The revelers know they're bothering the neighbors. ''I complain when I'm the one trying to sleep,'' said Isabel Bueno, 19, having a few drinks before heading to a bar. ''But when I'm here, I don't care.''

Without specific crimes to crack down on, the police are reluctant to act. Carmen, 61, whose apartment overlooks the square, has pretty much stopped bothering to call them.

''When you call the first time, they get your name and phone number,'' she said. ''Now when I call, they just put me on hold until I hang up.''

Convenience stores that sell liquor and snacks have sprung up around the public squares. The big seller is red wine in one-liter boxes that cost 50 cents each. Although there are fights and occasional trouble, the overall atmosphere is friendly.

Neighborhood groups are now fighting for a more active solution. Manolo Domingo Delgado, owner of a pastry shop near the square, has founded a group to organize residents against the botellón. Neighborhood patrols and public protests worked when addicts and drug dealers threatened to overwhelm his neighborhood five years ago, he said.
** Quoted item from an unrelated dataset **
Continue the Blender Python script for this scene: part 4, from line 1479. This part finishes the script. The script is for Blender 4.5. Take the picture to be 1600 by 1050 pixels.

''This is just as bad as it was then,'' he added. ''Business in the neighborhood suffers. People don't want to go out. The urine is damaging the buildings.''

But this time around he is not optimistic. ''What they're doing is essentially legal,'' he said.

Ms. Paris, the sociologist, sees the botellón as a delayed reaction to the authoritarian Spain of the recent past. ''People that lived through the post-Franco exuberance in the late 70's are now much more permissive with their kids,'' she said.

The only way to solve the botellón problem, Mr. Serrano said, is to wait.

''These things go like a pendulum. Let's hope it just goes out of fashion.''

As dawn broke across the square, Paula and the rest of the party had straggled home. The cleanup crew once again washed away virtually all traces of the night before, and neighbors, at least briefly, regained control of the area. But traces remained. The pavement was wet and a bit sticky. A few bottles lay in the gutters. A statue of a rebel hero had napkins stuck to his face.